··· DATASET EXTRACT ···

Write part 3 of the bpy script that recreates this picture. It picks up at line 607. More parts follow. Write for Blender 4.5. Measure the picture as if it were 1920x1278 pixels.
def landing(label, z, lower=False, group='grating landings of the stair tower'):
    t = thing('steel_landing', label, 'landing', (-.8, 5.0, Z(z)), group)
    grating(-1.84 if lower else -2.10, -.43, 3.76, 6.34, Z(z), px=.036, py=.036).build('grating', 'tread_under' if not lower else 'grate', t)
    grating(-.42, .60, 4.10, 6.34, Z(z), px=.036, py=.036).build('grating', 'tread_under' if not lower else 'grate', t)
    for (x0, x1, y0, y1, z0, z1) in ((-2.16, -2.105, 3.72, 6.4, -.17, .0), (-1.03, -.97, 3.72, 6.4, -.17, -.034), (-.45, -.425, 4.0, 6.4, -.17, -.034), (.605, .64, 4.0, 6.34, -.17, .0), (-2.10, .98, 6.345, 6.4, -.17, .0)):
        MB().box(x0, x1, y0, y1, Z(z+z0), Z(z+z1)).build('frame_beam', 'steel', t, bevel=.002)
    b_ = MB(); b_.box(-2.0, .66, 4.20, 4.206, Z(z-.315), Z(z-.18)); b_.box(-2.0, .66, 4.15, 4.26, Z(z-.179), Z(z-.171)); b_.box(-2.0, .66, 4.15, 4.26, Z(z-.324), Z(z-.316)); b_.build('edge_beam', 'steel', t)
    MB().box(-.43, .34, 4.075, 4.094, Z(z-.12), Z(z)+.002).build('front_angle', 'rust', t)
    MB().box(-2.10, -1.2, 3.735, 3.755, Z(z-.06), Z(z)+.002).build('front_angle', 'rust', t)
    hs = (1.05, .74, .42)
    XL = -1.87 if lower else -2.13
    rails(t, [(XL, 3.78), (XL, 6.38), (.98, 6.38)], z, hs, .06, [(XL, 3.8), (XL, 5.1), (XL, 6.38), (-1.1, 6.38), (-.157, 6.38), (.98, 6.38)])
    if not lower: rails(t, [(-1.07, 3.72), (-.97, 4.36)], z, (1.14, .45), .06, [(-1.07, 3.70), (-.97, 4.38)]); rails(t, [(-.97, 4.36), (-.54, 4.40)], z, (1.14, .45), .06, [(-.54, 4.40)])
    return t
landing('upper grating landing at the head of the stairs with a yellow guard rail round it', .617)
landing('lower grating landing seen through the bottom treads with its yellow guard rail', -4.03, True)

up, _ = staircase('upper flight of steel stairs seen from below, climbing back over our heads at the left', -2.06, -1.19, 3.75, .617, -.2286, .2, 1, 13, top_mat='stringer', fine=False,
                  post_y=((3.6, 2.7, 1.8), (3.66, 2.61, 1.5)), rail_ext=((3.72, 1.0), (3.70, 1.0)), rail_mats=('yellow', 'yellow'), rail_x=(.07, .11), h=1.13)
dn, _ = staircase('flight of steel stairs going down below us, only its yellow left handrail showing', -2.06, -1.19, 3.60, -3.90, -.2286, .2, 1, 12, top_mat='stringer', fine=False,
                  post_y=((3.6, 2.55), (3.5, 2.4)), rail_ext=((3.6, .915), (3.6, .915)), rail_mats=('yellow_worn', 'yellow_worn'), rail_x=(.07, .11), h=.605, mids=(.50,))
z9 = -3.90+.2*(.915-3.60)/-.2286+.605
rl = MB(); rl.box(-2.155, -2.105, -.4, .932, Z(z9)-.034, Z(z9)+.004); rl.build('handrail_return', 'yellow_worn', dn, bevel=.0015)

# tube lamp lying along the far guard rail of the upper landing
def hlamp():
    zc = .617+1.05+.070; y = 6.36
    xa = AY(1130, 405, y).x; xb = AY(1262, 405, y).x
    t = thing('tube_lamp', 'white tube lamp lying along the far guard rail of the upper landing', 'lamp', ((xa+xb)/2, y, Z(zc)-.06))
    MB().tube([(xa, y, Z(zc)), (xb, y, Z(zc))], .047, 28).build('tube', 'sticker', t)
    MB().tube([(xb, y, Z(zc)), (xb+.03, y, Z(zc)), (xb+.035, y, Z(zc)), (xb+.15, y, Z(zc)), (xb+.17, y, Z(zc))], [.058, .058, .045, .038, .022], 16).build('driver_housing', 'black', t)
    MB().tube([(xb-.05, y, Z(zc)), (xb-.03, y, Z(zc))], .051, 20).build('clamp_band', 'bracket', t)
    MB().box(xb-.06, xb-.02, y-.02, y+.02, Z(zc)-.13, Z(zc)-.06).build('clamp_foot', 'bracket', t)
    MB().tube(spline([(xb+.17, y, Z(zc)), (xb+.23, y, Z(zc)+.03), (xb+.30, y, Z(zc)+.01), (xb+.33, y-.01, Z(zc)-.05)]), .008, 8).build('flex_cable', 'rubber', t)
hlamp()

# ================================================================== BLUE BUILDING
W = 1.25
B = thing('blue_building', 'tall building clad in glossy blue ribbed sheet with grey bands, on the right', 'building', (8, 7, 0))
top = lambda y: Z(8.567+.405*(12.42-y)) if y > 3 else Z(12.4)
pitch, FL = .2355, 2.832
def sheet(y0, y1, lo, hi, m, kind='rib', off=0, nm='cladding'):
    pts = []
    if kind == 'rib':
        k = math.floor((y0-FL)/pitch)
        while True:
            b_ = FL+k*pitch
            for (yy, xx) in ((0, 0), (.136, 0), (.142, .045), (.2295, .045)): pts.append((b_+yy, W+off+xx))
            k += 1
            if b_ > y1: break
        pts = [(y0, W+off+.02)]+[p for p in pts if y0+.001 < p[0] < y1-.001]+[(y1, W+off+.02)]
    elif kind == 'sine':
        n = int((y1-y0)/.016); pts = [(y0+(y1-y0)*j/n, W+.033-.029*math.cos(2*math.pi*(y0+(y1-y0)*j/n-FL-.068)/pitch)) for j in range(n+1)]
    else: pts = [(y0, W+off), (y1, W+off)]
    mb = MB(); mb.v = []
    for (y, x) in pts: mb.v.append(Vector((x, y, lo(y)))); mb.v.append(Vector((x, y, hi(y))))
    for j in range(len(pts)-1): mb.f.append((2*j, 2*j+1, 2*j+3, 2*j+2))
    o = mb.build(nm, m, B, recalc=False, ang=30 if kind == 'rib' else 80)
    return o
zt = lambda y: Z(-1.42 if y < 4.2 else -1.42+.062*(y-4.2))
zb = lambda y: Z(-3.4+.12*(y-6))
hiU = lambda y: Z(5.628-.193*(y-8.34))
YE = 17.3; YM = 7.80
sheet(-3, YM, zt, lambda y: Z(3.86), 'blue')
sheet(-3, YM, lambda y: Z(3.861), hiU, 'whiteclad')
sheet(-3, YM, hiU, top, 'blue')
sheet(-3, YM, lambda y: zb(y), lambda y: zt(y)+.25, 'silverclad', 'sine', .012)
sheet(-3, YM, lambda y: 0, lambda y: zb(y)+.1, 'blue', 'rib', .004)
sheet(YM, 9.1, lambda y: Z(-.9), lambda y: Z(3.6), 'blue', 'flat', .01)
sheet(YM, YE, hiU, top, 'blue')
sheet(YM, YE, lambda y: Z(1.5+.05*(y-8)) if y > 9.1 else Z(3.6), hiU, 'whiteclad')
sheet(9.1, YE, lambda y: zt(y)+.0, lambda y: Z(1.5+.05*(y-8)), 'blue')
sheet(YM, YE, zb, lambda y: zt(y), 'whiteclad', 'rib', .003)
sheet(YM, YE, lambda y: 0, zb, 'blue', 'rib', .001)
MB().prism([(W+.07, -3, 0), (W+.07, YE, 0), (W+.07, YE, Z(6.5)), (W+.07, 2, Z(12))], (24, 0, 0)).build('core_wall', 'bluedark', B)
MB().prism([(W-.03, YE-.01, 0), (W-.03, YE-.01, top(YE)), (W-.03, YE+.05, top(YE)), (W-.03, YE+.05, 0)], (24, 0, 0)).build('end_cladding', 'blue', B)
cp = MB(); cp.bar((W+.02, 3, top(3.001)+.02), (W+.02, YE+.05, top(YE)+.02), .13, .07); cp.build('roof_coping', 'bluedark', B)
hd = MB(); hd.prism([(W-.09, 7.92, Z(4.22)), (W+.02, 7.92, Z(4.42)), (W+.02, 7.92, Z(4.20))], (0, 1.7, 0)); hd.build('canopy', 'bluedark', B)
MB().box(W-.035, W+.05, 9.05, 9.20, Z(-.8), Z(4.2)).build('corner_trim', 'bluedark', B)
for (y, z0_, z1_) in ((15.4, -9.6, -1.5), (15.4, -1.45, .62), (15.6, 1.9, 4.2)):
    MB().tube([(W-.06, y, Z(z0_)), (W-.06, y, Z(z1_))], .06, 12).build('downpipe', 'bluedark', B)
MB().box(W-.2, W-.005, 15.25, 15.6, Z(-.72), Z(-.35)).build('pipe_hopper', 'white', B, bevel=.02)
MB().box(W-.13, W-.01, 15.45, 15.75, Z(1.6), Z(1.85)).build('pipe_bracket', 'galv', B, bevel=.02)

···

GIVEN INSTRUCTION - Return exactly the opening lines of the listing above, ending with the line that has "landing('lower grating landing".

EXERCISE OUTPUT -
Write part 3 of the bpy script that recreates this picture. It picks up at line 607. More parts follow. Write for Blender 4.5. Measure the picture as if it were 1920x1278 pixels.
def landing(label, z, lower=False, group='grating landings of the stair tower'):
    t = thing('steel_landing', label, 'landing', (-.8, 5.0, Z(z)), group)
    grating(-1.84 if lower else -2.10, -.43, 3.76, 6.34, Z(z), px=.036, py=.036).build('grating', 'tread_under' if not lower else 'grate', t)
    grating(-.42, .60, 4.10, 6.34, Z(z), px=.036, py=.036).build('grating', 'tread_under' if not lower else 'grate', t)
    for (x0, x1, y0, y1, z0, z1) in ((-2.16, -2.105, 3.72, 6.4, -.17, .0), (-1.03, -.97, 3.72, 6.4, -.17, -.034), (-.45, -.425, 4.0, 6.4, -.17, -.034), (.605, .64, 4.0, 6.34, -.17, .0), (-2.10, .98, 6.345, 6.4, -.17, .0)):
        MB().box(x0, x1, y0, y1, Z(z+z0), Z(z+z1)).build('frame_beam', 'steel', t, bevel=.002)
    b_ = MB(); b_.box(-2.0, .66, 4.20, 4.206, Z(z-.315), Z(z-.18)); b_.box(-2.0, .66, 4.15, 4.26, Z(z-.179), Z(z-.171)); b_.box(-2.0, .66, 4.15, 4.26, Z(z-.324), Z(z-.316)); b_.build('edge_beam', 'steel', t)
    MB().box(-.43, .34, 4.075, 4.094, Z(z-.12), Z(z)+.002).build('front_angle', 'rust', t)
    MB().box(-2.10, -1.2, 3.735, 3.755, Z(z-.06), Z(z)+.002).build('front_angle', 'rust', t)
    hs = (1.05, .74, .42)
    XL = -1.87 if lower else -2.13
    rails(t, [(XL, 3.78), (XL, 6.38), (.98, 6.38)], z, hs, .06, [(XL, 3.8), (XL, 5.1), (XL, 6.38), (-1.1, 6.38), (-.157, 6.38), (.98, 6.38)])
    if not lower: rails(t, [(-1.07, 3.72), (-.97, 4.36)], z, (1.14, .45), .06, [(-1.07, 3.70), (-.97, 4.38)]); rails(t, [(-.97, 4.36), (-.54, 4.40)], z, (1.14, .45), .06, [(-.54, 4.40)])
    return t
landing('upper grating landing at the head of the stairs with a yellow guard rail round it', .617)
landing('lower grating landing seen through the bottom treads with its yellow guard rail', -4.03, True)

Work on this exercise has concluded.